Upload and compare each pair of readings using zwiftpower.com/ analysis tool, and then adjust each power meter accordingly in the power meters app/software. (If the power meter does not have the ability to adjust the slope/power you bought the wrong power meter.)
Isnt it cool how all power meters claim to be accurate to 1 or 2%, but somehow irl thar doesnt work out. I have assioma, a kicker core and two new sram, and they all need to be adjusted. Live how dothe two new srams not match???
If one PM is 2% high, the other 2% low, that is 4%.
Then comparing pedals to spindle, you have more variability.
Wheel off trainer? Now you are adding in chain condition.
Let’s not start on wheel ON!
All three of my bikes feel similar enough that I don’t think about it (Vector, Stages, and 4iiii). But the wheel off trainer is definitely off enough that I can’t use those numbers. I tried.
I am in a similar situation. I have favero pedals on my off road bikes, a powertap hub on my road bike, and an old bike on my Saris smart trainer. The Faveros allow for adjustment in the app, so I put my pedals on my trainer bike and matched them using the power adjustment. I then put the pedals on my road bike to see how that adjustment compares to the powertap. Used it on my old dumb trainer at a steady state. It was close enough that I am not going to worry about it.
This topic is something I pay a lot of attention to. And I’m pretty much the same as @magnusc - The easiest option is to buy a power meter where you can adjust the slope / output. Adjust that power meter so it matches your trainer (up or down, doesn’t matter) and then you have consistency between the power meter and the trainer.
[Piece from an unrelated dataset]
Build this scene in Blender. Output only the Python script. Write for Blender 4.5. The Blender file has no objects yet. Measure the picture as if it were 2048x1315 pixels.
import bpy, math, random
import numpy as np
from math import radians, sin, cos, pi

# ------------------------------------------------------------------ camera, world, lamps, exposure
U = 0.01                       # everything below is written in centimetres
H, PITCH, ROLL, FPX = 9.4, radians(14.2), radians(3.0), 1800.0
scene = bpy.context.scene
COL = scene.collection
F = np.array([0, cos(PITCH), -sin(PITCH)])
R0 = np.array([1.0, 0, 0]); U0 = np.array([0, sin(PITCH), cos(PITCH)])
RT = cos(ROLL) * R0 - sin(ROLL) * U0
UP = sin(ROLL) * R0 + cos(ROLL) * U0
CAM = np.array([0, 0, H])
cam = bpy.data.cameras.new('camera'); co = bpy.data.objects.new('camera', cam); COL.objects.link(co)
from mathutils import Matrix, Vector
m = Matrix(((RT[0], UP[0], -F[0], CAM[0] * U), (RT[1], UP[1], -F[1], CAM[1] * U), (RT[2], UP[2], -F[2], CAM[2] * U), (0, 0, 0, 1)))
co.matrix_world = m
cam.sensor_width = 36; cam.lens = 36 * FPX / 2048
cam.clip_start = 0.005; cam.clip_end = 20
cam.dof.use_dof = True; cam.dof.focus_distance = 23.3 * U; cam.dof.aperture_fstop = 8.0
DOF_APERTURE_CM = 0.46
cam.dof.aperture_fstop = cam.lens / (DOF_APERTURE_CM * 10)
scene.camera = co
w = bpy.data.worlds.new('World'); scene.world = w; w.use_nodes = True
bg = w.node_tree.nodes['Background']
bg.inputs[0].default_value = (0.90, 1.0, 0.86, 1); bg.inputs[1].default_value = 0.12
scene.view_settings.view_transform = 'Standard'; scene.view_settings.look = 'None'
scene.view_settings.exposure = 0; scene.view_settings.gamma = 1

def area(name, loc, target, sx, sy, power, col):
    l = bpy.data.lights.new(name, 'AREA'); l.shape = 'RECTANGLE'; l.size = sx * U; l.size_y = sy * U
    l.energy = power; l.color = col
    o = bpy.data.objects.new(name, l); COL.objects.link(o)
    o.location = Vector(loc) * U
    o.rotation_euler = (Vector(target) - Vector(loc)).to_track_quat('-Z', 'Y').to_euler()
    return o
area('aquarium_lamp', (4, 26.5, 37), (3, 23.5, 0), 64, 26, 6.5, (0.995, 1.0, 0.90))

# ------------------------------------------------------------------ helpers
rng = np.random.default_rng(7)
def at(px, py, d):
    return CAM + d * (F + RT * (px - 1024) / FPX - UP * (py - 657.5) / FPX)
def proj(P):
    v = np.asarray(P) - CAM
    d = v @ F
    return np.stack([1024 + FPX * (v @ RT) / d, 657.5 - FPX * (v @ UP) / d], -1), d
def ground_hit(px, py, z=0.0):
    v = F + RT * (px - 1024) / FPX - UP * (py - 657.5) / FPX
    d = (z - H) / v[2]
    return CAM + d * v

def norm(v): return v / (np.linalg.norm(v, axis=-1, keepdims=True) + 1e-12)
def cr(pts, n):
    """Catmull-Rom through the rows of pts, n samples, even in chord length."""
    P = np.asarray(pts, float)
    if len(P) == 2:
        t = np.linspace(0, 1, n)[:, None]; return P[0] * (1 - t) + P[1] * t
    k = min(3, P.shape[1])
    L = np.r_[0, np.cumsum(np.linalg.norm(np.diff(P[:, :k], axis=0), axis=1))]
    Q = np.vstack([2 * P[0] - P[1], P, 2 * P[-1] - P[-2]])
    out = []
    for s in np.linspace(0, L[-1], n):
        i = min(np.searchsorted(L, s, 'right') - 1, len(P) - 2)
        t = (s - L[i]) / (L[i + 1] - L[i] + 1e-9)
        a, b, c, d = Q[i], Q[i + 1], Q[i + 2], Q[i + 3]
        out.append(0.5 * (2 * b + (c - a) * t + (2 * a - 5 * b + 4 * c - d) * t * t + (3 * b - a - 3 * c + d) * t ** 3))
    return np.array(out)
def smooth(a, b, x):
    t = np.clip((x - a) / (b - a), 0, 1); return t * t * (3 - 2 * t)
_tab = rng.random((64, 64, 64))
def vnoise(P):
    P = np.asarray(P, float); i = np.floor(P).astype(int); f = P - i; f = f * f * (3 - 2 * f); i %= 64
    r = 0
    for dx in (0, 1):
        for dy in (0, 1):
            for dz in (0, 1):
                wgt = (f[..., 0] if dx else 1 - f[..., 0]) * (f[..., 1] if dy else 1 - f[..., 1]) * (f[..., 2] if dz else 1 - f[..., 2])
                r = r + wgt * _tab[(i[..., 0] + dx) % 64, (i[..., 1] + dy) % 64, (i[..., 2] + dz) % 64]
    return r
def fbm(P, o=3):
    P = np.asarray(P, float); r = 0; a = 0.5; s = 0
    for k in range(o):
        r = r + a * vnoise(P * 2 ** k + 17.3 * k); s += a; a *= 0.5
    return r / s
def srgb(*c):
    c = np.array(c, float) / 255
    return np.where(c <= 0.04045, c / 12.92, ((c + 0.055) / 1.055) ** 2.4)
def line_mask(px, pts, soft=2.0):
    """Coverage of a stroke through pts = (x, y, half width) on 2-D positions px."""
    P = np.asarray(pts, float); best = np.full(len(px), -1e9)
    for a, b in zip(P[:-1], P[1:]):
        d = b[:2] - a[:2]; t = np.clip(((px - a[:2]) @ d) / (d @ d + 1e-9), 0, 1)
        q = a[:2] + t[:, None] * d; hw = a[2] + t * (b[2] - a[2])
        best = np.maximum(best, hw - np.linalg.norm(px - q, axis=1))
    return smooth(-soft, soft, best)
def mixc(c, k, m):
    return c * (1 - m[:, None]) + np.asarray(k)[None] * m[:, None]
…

If you have multiple power meters on multiple bikes, you do this for every bike so they’re all matching. Basically, you use your trainer as the reference, adjust all the power meters, and then everything reads the same (within a percent or so anyways)
I use quarq on all of my outdoor bikes (which, you can adjust slope), and I have a set of Favero Assioma’s that I can swap around for dual recording (Or, triple recording!) to constantly compare outputs, and I can use these as my power meter on my dedicated trainer bike if I want to use power match.
I use @dcrainmaker ‘s analyzer tool - Basically I had it pretty good with my TacX Neo 2T, but I replaced it with a 3M that’s now reading 10 or more watts low in certain scenarios, but only off 3-4 watts in others.